Work to do:
List all lines of the data that include the string "from".

Entries provided:

[start]

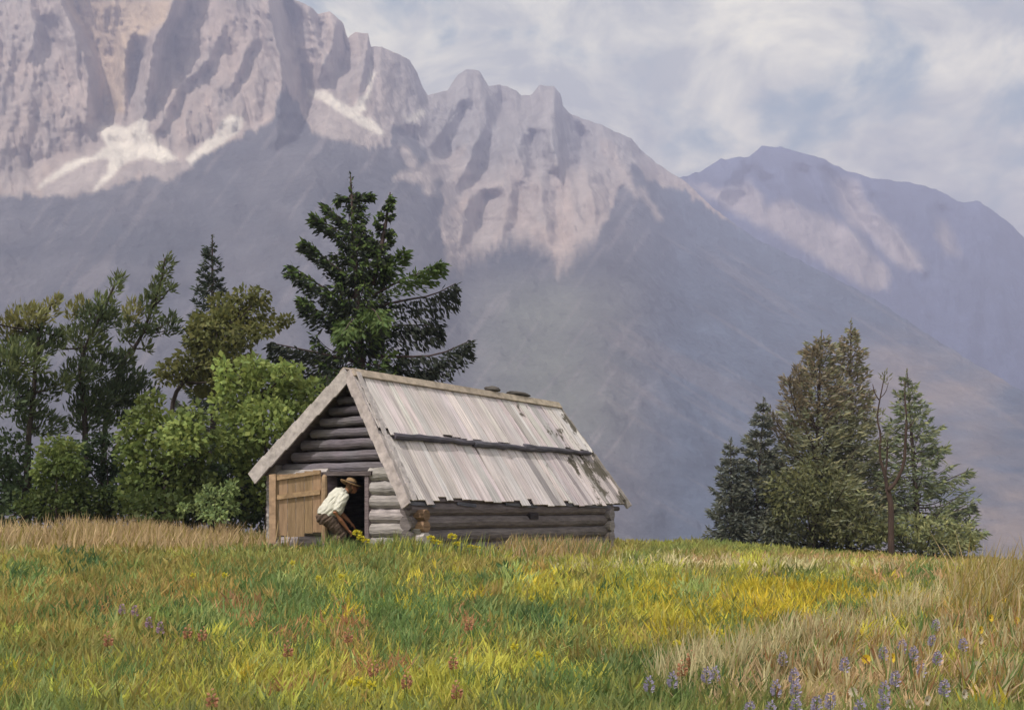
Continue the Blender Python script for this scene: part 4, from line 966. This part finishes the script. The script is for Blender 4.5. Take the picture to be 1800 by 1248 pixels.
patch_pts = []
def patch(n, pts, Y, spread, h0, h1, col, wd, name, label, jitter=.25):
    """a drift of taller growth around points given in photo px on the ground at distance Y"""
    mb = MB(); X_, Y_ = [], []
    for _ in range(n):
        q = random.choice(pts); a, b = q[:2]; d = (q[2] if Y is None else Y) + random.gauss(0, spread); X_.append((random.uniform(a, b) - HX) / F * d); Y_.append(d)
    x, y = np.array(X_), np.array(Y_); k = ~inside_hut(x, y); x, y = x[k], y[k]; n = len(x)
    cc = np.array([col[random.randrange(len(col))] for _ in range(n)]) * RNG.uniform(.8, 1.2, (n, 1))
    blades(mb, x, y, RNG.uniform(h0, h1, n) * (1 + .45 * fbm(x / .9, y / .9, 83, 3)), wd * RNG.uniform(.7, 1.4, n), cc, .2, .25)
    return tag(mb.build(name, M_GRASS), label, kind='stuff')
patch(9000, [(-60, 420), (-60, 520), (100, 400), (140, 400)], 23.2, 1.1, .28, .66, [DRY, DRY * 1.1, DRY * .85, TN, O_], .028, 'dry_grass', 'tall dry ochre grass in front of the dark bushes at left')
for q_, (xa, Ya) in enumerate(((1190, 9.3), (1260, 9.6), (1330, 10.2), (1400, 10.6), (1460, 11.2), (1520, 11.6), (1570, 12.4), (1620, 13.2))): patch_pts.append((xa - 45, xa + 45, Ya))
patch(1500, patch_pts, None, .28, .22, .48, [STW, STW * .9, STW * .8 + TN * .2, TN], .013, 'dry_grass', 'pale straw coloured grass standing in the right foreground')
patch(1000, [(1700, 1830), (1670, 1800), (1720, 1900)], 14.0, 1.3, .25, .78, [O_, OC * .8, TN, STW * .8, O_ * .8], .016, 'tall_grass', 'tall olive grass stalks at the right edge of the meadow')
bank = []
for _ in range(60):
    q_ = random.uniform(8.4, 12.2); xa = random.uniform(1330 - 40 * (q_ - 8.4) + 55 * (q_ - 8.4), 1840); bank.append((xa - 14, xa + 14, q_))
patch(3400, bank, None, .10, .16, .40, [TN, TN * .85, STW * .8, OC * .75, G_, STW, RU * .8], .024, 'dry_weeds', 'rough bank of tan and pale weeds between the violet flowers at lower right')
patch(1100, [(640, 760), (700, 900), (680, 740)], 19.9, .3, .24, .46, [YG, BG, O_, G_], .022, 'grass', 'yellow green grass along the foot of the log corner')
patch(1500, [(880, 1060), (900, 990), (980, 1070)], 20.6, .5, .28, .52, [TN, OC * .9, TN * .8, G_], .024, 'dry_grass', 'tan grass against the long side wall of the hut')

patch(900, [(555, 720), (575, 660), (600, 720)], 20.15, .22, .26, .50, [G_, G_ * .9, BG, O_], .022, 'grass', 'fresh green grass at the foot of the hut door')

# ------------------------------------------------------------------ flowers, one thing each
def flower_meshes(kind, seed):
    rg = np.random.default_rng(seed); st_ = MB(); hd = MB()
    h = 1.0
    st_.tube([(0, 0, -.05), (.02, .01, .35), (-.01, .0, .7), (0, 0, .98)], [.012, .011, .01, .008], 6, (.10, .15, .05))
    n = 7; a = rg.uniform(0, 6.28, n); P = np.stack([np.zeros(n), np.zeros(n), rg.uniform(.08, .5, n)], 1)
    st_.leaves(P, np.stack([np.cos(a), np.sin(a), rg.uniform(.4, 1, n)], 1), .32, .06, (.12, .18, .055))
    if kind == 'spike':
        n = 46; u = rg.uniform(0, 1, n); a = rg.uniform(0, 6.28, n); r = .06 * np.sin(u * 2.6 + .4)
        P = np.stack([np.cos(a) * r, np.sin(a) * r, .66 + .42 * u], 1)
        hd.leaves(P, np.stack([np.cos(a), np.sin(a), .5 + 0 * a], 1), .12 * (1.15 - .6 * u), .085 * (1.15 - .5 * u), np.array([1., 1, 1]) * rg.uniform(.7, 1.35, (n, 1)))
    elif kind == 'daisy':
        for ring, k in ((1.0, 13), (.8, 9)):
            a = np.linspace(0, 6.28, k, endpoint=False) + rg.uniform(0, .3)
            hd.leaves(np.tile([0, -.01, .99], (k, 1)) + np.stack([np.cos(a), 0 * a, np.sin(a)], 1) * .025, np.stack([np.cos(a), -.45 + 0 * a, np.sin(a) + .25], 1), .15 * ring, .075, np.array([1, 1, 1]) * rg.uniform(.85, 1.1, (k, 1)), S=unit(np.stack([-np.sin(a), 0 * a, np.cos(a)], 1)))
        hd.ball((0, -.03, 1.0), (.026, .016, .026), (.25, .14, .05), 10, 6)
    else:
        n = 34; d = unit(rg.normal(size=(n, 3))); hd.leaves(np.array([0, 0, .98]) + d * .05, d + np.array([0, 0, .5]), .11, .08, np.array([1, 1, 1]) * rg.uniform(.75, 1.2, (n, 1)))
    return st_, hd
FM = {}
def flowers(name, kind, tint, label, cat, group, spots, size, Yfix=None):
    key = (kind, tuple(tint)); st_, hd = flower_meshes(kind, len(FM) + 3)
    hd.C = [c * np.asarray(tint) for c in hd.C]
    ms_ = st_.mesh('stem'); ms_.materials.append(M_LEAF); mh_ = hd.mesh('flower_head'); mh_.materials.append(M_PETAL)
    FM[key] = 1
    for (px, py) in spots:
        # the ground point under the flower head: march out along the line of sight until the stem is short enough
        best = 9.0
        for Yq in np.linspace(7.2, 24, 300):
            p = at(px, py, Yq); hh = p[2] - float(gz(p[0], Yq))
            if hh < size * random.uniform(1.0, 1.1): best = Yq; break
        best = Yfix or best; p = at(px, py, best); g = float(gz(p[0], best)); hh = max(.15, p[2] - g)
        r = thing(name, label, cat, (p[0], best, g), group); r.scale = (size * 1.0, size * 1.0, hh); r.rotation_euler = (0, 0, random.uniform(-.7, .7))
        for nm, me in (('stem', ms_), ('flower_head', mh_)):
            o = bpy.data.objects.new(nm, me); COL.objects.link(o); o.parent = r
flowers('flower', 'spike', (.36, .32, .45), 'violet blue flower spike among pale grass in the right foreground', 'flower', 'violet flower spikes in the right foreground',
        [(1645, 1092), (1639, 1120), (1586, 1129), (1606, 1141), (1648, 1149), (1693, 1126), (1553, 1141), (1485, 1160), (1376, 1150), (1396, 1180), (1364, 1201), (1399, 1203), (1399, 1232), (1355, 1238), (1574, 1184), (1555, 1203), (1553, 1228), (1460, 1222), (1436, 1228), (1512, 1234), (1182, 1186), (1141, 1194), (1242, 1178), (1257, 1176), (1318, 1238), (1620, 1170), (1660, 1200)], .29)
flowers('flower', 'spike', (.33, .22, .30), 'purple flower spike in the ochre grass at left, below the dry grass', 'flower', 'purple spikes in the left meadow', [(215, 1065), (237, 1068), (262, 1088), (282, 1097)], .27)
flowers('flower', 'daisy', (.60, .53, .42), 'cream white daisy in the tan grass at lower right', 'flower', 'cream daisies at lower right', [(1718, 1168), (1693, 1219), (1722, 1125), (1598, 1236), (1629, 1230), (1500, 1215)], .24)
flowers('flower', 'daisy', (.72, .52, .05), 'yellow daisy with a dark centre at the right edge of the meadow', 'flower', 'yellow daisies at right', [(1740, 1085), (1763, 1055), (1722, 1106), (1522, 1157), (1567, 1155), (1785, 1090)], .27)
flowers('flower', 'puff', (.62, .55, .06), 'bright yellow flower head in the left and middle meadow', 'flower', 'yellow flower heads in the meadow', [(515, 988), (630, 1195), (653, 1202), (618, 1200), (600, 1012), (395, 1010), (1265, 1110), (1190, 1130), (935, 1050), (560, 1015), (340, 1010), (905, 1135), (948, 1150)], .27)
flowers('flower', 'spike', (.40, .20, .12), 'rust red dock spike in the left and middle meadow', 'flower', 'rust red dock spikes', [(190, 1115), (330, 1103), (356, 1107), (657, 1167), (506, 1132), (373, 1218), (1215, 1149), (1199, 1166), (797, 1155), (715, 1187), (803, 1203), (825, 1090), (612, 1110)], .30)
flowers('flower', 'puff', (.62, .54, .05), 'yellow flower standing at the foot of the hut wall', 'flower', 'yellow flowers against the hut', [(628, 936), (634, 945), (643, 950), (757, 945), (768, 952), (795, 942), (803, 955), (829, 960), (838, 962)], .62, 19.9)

[end]
[start]

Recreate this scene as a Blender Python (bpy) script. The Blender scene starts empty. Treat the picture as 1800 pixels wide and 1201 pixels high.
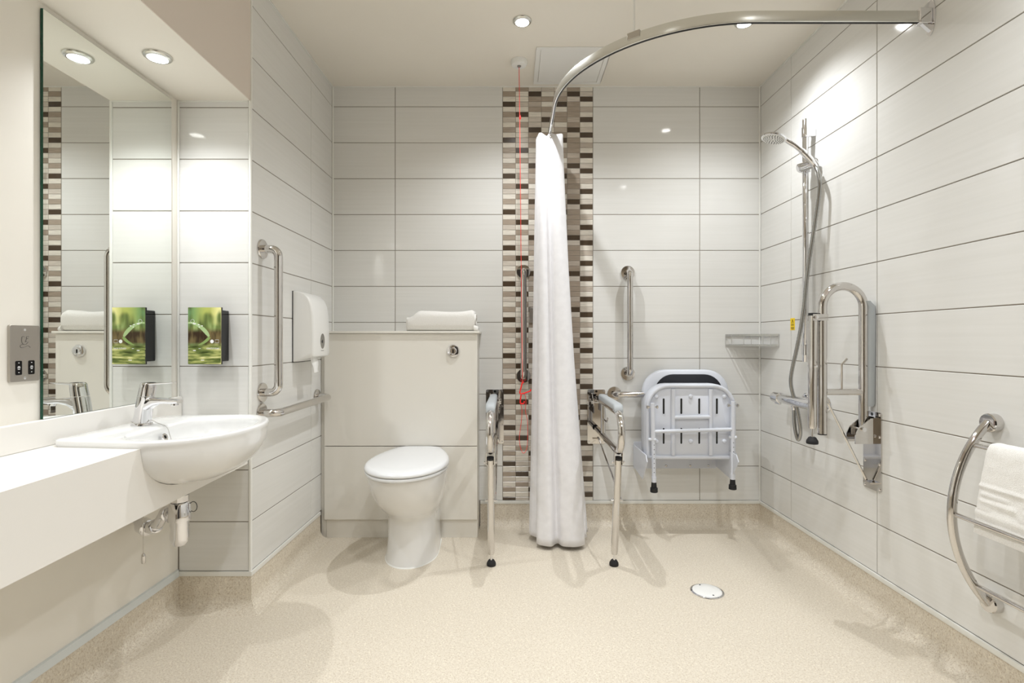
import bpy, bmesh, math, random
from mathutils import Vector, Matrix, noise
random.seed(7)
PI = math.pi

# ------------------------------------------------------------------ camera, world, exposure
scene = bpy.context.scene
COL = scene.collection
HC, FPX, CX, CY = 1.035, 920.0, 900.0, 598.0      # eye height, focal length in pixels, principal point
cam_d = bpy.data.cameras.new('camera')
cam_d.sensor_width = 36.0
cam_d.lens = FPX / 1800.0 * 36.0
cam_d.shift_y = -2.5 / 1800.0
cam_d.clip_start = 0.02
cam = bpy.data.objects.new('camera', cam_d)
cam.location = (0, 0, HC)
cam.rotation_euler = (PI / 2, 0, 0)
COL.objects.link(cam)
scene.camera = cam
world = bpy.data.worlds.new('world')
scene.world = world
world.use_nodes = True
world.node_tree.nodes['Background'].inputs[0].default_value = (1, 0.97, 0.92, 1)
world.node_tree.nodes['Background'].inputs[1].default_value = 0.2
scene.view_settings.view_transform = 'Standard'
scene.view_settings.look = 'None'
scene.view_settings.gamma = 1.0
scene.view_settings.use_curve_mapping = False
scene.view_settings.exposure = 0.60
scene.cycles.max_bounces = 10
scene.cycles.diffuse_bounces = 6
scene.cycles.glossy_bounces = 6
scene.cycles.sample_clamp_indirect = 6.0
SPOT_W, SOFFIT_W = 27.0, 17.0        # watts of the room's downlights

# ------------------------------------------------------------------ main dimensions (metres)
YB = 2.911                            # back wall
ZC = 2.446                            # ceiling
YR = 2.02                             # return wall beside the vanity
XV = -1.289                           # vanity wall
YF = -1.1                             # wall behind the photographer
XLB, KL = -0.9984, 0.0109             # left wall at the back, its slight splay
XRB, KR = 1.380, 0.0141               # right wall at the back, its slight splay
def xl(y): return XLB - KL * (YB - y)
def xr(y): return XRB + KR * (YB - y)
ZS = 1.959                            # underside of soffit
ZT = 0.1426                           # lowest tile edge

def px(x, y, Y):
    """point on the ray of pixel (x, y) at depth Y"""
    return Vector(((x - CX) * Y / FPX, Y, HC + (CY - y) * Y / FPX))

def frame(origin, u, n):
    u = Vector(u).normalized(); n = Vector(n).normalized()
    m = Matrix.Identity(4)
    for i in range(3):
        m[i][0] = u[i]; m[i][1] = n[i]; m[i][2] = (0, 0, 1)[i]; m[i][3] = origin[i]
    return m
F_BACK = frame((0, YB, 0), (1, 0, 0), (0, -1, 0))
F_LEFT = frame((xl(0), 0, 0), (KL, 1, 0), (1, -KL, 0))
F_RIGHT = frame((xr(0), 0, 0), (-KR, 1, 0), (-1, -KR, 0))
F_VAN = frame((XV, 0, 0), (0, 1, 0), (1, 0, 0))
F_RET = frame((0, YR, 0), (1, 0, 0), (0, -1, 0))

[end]

Task output:
Continue the Blender Python script for this scene: part 4, from line 966. This part finishes the script. The script is for Blender 4.5. Take the picture to be 1800 by 1248 pixels.
from mathutils import Vector, Matrix, noise